Heat (Mass) Transfer Distribution in a Two-Pass Trapezoidal Channel With a 180deg Turn

Abstract

The heat transfer characteristics of airflows in serpentine cooling channels in stator vanes of gas turbines were studied. The cooling channels were modeled as a two-pass trapezoidal channel with a 180deg turn. Naphthalene sublimation experiments were conducted and the heat and mass transfer analogy was applied to study the local heat (mass) transfer distributions on one of the two primary walls of the channel. Results were obtained for turbulent airflow through the channel with smooth walls, and with transverse ribs on one wall and on two opposite walls, over a range of Reynolds numbers between about 10,000 and 60,000. The results showed that there was a very large variation of the local heat (mass) transfer distribution in the turn and downstream of the turn. In all of the cases studied, the regional average heat (mass) transfer was higher on the downstream half of the turn than on the upstream half of the turn and was higher in the turn with the flow entering the channel through the smaller straight section than when the flow was reversed.
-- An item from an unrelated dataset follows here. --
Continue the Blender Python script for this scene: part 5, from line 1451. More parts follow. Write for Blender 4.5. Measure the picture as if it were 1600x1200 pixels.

The shape of the local heat (mass) transfer distribution at the turn was not significantly affected by varying the air mass flow rate. In the smooth wall case, the local heat (mass) transfer was high near the end wall and the downstream outer wall in the turn and was relatively low in two regions near the upstream outer wall and the downstream edge at the tip of the divider wall in the turn. With ribs on two opposite walls, the variation of the local heat (mass) transfer was larger, especially in the turn and downstream of the turn, than in the smooth wall case. The pressure drop across the turn was higher in the case of the flow entering the channel through the larger straight section than when the flow was reversed. As expected, the ribs increased the pressure drop across the turn.